Today [Sept. 4, 2020], the AP confirms an Atlantic piece from yesterday: "Report: Trump disparaged US war dead as ‘losers,’ ‘suckers'":

A new report details multiple instances of President Donald Trump making disparaging remarks about members of the U.S. military who have been captured or killed, including referring to the American war dead at the Aisne-Marne American Cemetery in France in 2018 as “losers” and “suckers.”

That story is not currently on The New York Times' website. Or rather it is, but it is framed as "Trump Angrily Denies Report He Called Fallen Soldiers ‘Losers’". The BBC and others are taking the NYT approach to framing, meaning they're framing the issue in terms of what Trump is saying about it, not what actually happened, which is wildly fucking absurd. Recall that most people get their news from headlines, because of course we don't bother to read. See Americans read headlines. And not much else.
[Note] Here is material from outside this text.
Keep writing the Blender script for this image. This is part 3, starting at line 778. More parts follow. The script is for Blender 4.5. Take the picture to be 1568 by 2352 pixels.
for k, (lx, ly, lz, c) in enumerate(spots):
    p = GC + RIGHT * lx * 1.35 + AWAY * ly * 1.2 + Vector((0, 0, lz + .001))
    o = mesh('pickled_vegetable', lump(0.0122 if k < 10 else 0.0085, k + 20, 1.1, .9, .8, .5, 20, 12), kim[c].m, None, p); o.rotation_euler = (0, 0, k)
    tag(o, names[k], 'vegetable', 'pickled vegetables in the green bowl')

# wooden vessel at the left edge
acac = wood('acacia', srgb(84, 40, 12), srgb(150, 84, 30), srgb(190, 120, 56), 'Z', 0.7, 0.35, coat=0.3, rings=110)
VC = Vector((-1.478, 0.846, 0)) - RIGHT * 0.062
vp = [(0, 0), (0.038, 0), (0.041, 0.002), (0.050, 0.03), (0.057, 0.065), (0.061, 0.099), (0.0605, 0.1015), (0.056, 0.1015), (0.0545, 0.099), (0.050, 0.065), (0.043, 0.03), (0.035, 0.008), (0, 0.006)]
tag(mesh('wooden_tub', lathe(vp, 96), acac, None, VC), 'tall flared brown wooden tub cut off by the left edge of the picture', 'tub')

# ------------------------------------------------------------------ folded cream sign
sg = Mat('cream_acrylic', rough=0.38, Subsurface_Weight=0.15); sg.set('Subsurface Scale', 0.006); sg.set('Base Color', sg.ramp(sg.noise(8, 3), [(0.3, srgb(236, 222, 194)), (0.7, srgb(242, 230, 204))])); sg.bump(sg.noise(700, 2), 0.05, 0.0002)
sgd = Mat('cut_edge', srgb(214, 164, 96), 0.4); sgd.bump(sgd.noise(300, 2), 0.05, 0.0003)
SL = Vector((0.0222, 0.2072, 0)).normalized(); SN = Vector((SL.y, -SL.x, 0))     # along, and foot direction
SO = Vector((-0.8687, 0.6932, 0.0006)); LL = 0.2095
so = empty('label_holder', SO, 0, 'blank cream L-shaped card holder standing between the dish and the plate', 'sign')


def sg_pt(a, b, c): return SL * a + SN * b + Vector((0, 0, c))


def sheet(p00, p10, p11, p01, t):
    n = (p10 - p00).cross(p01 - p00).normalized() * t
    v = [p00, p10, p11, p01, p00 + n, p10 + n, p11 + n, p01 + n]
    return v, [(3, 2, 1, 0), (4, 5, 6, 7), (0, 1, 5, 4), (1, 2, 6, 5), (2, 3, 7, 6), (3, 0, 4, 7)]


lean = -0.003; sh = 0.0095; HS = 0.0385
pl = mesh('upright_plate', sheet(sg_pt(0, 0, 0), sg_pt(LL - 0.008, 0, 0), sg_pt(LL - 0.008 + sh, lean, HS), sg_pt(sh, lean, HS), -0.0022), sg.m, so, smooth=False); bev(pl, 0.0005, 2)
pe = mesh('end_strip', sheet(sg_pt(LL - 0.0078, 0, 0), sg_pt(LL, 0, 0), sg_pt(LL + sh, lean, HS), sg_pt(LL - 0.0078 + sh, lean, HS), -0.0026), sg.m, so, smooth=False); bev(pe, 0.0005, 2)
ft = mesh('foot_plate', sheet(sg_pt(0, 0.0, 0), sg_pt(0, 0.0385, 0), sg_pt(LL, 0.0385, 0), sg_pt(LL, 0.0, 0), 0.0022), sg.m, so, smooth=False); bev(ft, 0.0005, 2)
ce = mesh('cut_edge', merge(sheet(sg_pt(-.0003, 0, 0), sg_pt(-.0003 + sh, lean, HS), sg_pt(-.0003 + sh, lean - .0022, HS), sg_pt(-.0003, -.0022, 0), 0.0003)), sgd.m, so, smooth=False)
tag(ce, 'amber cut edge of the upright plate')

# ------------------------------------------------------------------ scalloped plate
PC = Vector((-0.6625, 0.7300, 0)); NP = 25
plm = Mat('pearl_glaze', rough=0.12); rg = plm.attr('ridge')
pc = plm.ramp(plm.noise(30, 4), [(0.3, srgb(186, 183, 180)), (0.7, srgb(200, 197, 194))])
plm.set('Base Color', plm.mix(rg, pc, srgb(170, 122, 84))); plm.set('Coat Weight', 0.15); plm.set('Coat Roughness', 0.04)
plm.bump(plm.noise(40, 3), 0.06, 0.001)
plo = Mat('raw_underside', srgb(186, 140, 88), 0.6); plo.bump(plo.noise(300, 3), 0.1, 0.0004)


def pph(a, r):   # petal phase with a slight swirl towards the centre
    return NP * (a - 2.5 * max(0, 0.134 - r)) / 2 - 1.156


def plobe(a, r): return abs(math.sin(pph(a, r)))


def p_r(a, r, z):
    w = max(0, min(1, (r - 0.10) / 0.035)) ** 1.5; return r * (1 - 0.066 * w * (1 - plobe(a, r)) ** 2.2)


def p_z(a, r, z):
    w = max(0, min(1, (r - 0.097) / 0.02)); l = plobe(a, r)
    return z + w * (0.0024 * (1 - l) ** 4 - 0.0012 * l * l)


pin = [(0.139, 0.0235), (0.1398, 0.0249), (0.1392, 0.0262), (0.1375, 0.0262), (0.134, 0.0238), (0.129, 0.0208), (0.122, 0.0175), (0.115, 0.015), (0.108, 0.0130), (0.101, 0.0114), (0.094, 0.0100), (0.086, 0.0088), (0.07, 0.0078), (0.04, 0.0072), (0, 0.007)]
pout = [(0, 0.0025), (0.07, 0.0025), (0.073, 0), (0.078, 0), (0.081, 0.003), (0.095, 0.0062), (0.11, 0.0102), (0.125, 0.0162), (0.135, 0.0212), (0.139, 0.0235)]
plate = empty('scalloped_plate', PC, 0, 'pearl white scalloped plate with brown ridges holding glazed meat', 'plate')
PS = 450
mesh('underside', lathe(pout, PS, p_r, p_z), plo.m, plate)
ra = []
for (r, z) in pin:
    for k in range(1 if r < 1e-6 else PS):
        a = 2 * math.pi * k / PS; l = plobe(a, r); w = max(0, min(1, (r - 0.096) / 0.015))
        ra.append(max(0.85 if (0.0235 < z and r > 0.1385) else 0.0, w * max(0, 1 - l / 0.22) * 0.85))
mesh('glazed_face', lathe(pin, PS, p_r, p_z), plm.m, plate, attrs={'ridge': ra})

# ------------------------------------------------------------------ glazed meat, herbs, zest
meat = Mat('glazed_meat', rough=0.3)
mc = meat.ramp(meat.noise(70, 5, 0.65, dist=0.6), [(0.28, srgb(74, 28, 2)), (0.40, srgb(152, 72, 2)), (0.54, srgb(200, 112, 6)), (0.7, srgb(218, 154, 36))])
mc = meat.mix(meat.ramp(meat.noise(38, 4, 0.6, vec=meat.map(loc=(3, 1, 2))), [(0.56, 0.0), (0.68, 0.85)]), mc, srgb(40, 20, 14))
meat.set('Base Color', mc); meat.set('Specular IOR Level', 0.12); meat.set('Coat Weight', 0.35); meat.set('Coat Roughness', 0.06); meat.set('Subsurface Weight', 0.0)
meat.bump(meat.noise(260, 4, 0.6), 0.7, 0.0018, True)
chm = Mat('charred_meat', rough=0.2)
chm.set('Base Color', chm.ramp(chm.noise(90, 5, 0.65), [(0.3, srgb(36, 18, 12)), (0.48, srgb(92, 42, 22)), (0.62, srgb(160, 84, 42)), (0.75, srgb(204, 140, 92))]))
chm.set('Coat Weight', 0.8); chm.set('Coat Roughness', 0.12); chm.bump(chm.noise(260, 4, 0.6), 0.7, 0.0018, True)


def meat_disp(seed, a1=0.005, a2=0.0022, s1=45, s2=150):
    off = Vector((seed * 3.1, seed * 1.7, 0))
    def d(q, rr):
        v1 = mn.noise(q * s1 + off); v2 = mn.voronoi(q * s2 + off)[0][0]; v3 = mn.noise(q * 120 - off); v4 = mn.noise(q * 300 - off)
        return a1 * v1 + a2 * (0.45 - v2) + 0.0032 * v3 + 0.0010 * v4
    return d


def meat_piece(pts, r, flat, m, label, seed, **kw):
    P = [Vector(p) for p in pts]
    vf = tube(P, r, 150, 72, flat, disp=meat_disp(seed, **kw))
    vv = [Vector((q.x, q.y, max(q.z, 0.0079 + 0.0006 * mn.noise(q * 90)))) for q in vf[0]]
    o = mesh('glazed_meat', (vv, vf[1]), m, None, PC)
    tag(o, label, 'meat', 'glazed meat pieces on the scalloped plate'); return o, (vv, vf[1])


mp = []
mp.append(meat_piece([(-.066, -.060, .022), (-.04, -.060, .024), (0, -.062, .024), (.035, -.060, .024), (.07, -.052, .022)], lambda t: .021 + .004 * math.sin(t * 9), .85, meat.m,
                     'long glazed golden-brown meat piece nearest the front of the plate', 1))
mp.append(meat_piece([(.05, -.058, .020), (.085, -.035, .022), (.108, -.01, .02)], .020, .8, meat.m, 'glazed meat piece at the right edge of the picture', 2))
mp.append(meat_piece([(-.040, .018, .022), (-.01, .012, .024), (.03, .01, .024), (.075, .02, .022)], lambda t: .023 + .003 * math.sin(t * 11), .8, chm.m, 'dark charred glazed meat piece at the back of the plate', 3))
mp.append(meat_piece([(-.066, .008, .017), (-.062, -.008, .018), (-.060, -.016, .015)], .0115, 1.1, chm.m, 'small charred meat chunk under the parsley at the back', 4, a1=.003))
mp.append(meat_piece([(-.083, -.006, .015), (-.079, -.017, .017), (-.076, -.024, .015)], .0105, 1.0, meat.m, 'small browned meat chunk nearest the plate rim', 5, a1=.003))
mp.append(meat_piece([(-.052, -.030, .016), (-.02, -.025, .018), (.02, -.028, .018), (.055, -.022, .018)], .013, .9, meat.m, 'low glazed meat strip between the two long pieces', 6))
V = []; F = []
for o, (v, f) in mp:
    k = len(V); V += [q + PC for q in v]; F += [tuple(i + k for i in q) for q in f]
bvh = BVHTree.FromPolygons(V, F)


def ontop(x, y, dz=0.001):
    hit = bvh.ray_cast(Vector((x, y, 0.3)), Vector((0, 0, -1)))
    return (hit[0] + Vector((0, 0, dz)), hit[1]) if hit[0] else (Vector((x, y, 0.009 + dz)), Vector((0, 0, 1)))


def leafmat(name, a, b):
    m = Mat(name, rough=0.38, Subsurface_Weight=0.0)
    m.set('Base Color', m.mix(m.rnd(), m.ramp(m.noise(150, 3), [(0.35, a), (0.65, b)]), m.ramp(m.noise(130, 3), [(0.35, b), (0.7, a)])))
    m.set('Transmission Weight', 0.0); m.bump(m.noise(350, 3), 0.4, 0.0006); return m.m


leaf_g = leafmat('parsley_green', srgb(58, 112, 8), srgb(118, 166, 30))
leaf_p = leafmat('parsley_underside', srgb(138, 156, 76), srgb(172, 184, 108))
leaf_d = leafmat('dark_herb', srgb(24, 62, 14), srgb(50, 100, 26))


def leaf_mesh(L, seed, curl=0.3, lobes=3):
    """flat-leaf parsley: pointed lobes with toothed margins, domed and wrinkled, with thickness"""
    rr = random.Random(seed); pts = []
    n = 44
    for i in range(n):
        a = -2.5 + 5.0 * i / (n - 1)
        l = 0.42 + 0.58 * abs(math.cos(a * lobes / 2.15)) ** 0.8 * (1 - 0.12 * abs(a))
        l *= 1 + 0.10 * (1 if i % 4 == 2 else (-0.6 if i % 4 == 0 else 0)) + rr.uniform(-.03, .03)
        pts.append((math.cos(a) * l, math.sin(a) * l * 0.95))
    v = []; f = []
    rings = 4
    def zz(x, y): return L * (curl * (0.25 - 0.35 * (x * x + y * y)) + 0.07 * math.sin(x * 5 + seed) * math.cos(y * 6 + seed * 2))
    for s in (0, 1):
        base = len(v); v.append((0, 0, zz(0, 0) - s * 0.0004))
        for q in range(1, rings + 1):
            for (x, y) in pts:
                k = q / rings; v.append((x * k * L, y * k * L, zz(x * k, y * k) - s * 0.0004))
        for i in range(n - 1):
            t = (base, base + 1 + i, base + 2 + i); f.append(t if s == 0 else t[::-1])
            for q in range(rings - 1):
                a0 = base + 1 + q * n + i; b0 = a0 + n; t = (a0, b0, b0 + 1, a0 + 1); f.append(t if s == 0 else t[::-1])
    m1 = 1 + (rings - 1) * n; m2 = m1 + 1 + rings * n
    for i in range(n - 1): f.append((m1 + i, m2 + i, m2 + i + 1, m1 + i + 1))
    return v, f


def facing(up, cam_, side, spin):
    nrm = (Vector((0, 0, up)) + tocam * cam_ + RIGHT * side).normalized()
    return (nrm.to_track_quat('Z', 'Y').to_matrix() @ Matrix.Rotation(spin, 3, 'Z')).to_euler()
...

The real story though is very much *not* how NYT frames it, that Pentagon officials say he mocked fallen soldiers but Trump denies the claims.

Rather, any responsible exercise of journalism would handle it, for example, thusly: "Although Trump denies mocking the dead American war heroes, he has a long history of lying for political benefit. The AP confirmed from seven [or however many] independent sources with direct knowledge of the events that Trump did in fact call fallen soldiers 'losers'."
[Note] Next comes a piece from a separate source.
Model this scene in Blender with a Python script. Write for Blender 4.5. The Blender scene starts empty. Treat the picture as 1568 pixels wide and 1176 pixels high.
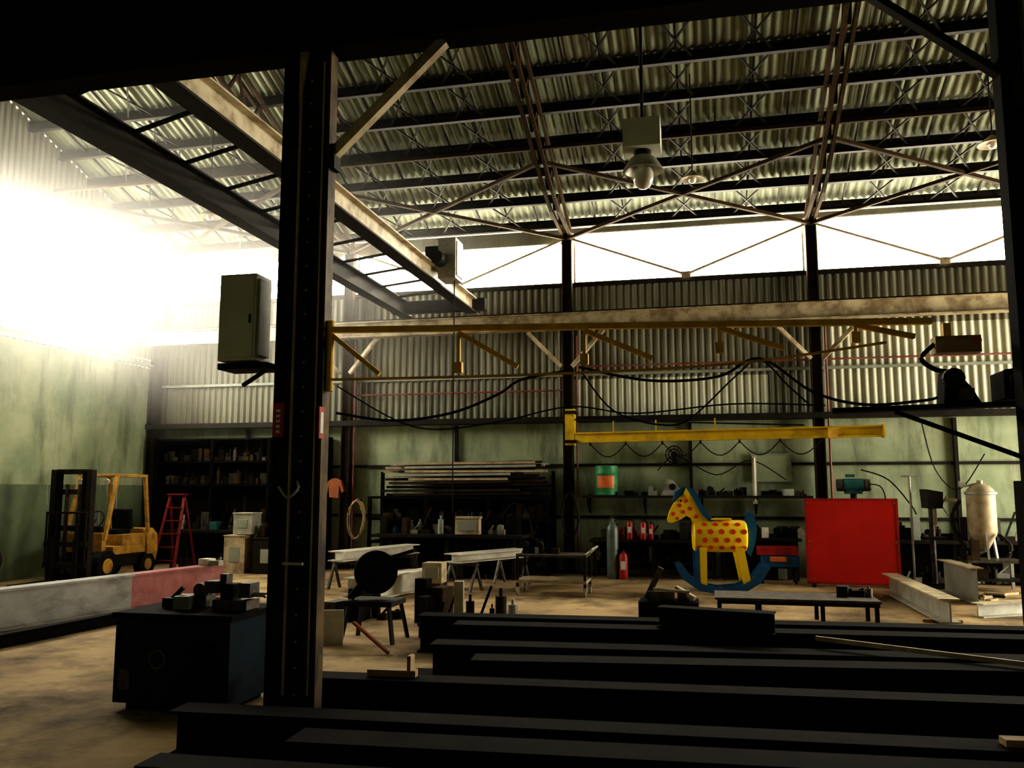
import bpy, math, random
from mathutils import Vector, Matrix, Euler
random.seed(7)

# ------------------------------------------------------------ materials
MATS={}
def mat(name,c1,c2=None,rough=.6,metal=0.0,scale=3.0,bump=0.0,lo=.35,hi=.65,streak=None,bscale=None,spec=.5,grime=None,glo=.48,ghi=.72):
    if name in MATS: return MATS[name]
    m=bpy.data.materials.new(name); m.use_nodes=True
    nt=m.node_tree; N=nt.nodes; L=nt.links; b=N['Principled BSDF']
    b.inputs['Roughness'].default_value=rough; b.inputs['Metallic'].default_value=metal
    b.inputs['Specular IOR Level'].default_value=spec
    if c2 is None: c2=tuple(x*.7 for x in c1)
    tc=N.new('ShaderNodeTexCoord'); mp=N.new('ShaderNodeMapping'); L.new(tc.outputs['Object'],mp.inputs['Vector'])
    if streak: mp.inputs['Scale'].default_value=streak
    n=N.new('ShaderNodeTexNoise'); n.inputs['Scale'].default_value=scale; n.inputs['Detail'].default_value=5; n.inputs['Roughness'].default_value=.6
    L.new(mp.outputs[0],n.inputs['Vector'])
    r=N.new('ShaderNodeValToRGB'); r.color_ramp.elements[0].position=lo; r.color_ramp.elements[1].position=hi
    r.color_ramp.elements[0].color=(*c1,1); r.color_ramp.elements[1].color=(*c2,1)
    L.new(n.outputs['Fac'],r.inputs[0]); out=r.outputs[0]
    if grime:   # patchy dirt : (colour, amount, mapping scale)
        mp2=N.new('ShaderNodeMapping'); mp2.inputs['Scale'].default_value=grime[2]; L.new(tc.outputs['Object'],mp2.inputs['Vector'])
        g=N.new('ShaderNodeTexNoise'); g.inputs['Scale'].default_value=1; g.inputs['Detail'].default_value=6; g.inputs['Roughness'].default_value=.7; L.new(mp2.outputs[0],g.inputs['Vector'])
        gr=N.new('ShaderNodeMapRange'); gr.inputs[1].default_value=glo; gr.inputs[2].default_value=ghi; gr.inputs[3].default_value=0; gr.inputs[4].default_value=grime[1]
        L.new(g.outputs['Fac'],gr.inputs[0])
        mx=N.new('ShaderNodeMix'); mx.data_type='RGBA'; L.new(gr.outputs[0],mx.inputs[0]); L.new(out,mx.inputs[6]); mx.inputs[7].default_value=(*grime[0],1)
        out=mx.outputs[2]
    L.new(out,b.inputs['Base Color'])
    if bump:
        n2=N.new('ShaderNodeTexNoise'); n2.inputs['Scale'].default_value=bscale or scale*6; n2.inputs['Detail'].default_value=4
        L.new(tc.outputs['Object'],n2.inputs['Vector'])
        bp=N.new('ShaderNodeBump'); bp.inputs['Strength'].default_value=bump; bp.inputs['Distance'].default_value=.02
        L.new(n2.outputs['Fac'],bp.inputs['Height']); L.new(bp.outputs[0],b.inputs['Normal'])
    MATS[name]=m; return m

M_green=mat('green_painted_wall',(.27,.33,.21),(.46,.50,.35),.75,0,.9,.15,grime=((.11,.12,.08),.8,(2.5,2.5,.5)))
M_green2=mat('stained_green_dado',(.12,.155,.10),(.19,.24,.145),.75,0,1.2,.15,grime=((.6,.62,.55),.8,(3,7,.5)),glo=.6,ghi=.68)
M_corr=mat('corrugated_wall_sheet',(.18,.18,.135),(.29,.285,.215),.6,.1,.8,0,streak=(1,1,.3),grime=((.1,.08,.05),.6,(1.5,1.5,.3)))
M_corr_lit=mat('lit_corrugated_sheet',(.48,.49,.38),(.64,.64,.52),.6,0,.8,0,streak=(1,1,.3),grime=((.25,.24,.18),.6,(1.2,1.2,.3)))  # wall sheet with light from the right painted in as a paler colour
M_roof=mat('corrugated_roof_sheet',(.17,.185,.125),(.27,.285,.19),.65,.1,.6,0,grime=((.40,.40,.30),.55,(.9,.3,1)))
M_dark=mat('dark_steel',(.018,.016,.013),(.035,.028,.021),.65,.3,4,spec=.3)
M_black=mat('black_mill_steel',(.005,.005,.004),(.014,.011,.008),.8,0,4,spec=.08)
M_rust=mat('rusty_steel',(.036,.024,.013),(.066,.042,.020),.8,.0,5,spec=.1)
M_cream=mat('cream_painted_steel',(.58,.51,.36),(.36,.29,.18),.5,.0,3,grime=((.15,.09,.05),.7,(3,3,3)))
M_floor=mat('dusty_concrete',(.56,.42,.24),(.34,.245,.14),.85,0,.7,.3,bscale=9,spec=.2,grime=((.07,.05,.03),.85,(.9,.9,.9)),glo=.46,ghi=.66)
M_yellow=mat('yellow_crane_paint',(.85,.60,.03),(.70,.48,.02),.45,0,4,grime=((.25,.16,.03),.6,(3,3,3)))
M_gold=mat('old_yellow_paint',(.90,.58,.08),(.62,.38,.06),.6,0,6)
M_flange=mat('worn_column_paint',(.13,.085,.035),(.03,.02,.012),.6,.1,4,streak=(1,1,.5),lo=.42,hi=.58,spec=.3)
M_grey=mat('grey_enamel',(.36,.38,.32),(.26,.28,.23),.5,0,3)
M_encl=mat('enclosure_grey',(.68,.70,.62),(.56,.58,.5),.45,0,3)
M_lgrey=mat('light_grey_steel',(.50,.49,.42),(.34,.33,.28),.45,.2,5)
M_white=mat('white_painted_steel',(.72,.69,.60),(.50,.47,.40),.5,0,4)
M_girder=mat('primed_girder',(.22,.22,.20),(.34,.33,.31),.6,0,1.8,grime=((.07,.05,.045),.85,(3,1,3)))
M_primer=mat('red_primer',(.24,.05,.045),(.32,.14,.13),.6,0,2.5,grime=((.08,.04,.04),.7,(3,1,3)))
M_red=mat('red_gloss_sheet',(.66,.03,.018),(.54,.022,.014),.25,0,1.2)
M_redp=mat('red_paint',(.48,.03,.02),(.30,.02,.015),.45,0,6)
M_dred=mat('worn_red_paint',(.28,.02,.02),(.15,.015,.012),.5,0,6)
M_blue=mat('blue_toy_paint',(.015,.13,.30),(.012,.10,.24),.45,0,5)
M_ty=mat('yellow_toy_paint',(1.0,.72,.03),(.95,.65,.02),.4,0,3)
M_dot=mat('red_dot_paint',(.85,.08,.01),(.78,.06,.01),.4,0,3)
M_navy=mat('navy_enamel',(.006,.018,.030),(.004,.011,.020),.6,0,3,spec=.15)
M_rubber=mat('black_rubber',(.010,.010,.010),(.016,.016,.016),.7,0,5,spec=.2)
M_wood=mat('raw_wood',(.50,.36,.2),(.34,.23,.12),.7,0,4,streak=(1,6,6))
M_tan=mat('tan_steel_lengths',(.52,.43,.29),(.34,.27,.18),.55,.1,5)
M_teal=mat('teal_machine_paint',(.03,.16,.15),(.02,.1,.1),.5,0,5)
M_cgreen=mat('green_can_paint',(.06,.30,.12),(.04,.22,.09),.5,0,5)
M_orange=mat('orange_label',(.75,.22,.05),(.6,.16,.04),.5,0,5)
M_cloth=mat('faded_orange_cloth',(.42,.15,.06),(.3,.11,.05),.85,0,8)
M_glass=mat('milky_lamp_glass',(.85,.83,.75),(.75,.73,.65),.12,0,5)
M_tyellow=mat('forklift_yellow',(.60,.36,.07),(.40,.23,.05),.5,0,5,grime=((.08,.06,.03),.7,(4,4,4)))
M_dirt=mat('mixed_tool_steel',(.04,.035,.03),(.14,.12,.095),.5,.3,9)
M_cyl=mat('cylinder_grey_green',(.16,.2,.17),(.1,.13,.11),.45,.2,4)
M_signw=mat('sign_white',(.7,.7,.65),(.6,.6,.55),.5,0,5)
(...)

This shit isn't unknowable ("you decide for yourself what's true!"), and it is in fact the job of the press to put at least some minimal effort into knowing. Truth isn't something that you can only report if you saw it with your own eyes. Our whole legal system is organized around the concept of credibility, and that neutral third parties (ie., jurors and judges, or here journalists) can discern the truth of a matter by hearing accounts of it and balancing the veracity of conflicting statements to reach a conclusion about the events in question. In the law, this is called "evidence." 
 
Being neutral doesn't mean not having an opinion as to truth or lie. It's really just not that hard, but here we are. The media is not capable of doing its job. American institutions are failing.

Edited to add: Today, the Florida "governor" DeSantis is trying to crack down on the right to assemble via new criminal laws that are almost certainly unconsitutional. Recently AG Billy Barr was given the power to declare places an "anarchist jurisdiction", thereby paving the way to withhold federal money. Barr named New York City, Portland, OR, and Seattle anarchist jurisdictions, and threatened to withhold money. These stories are not on The Times' front page. Any actual journalistic outfit would be running with, "Democracy under attack."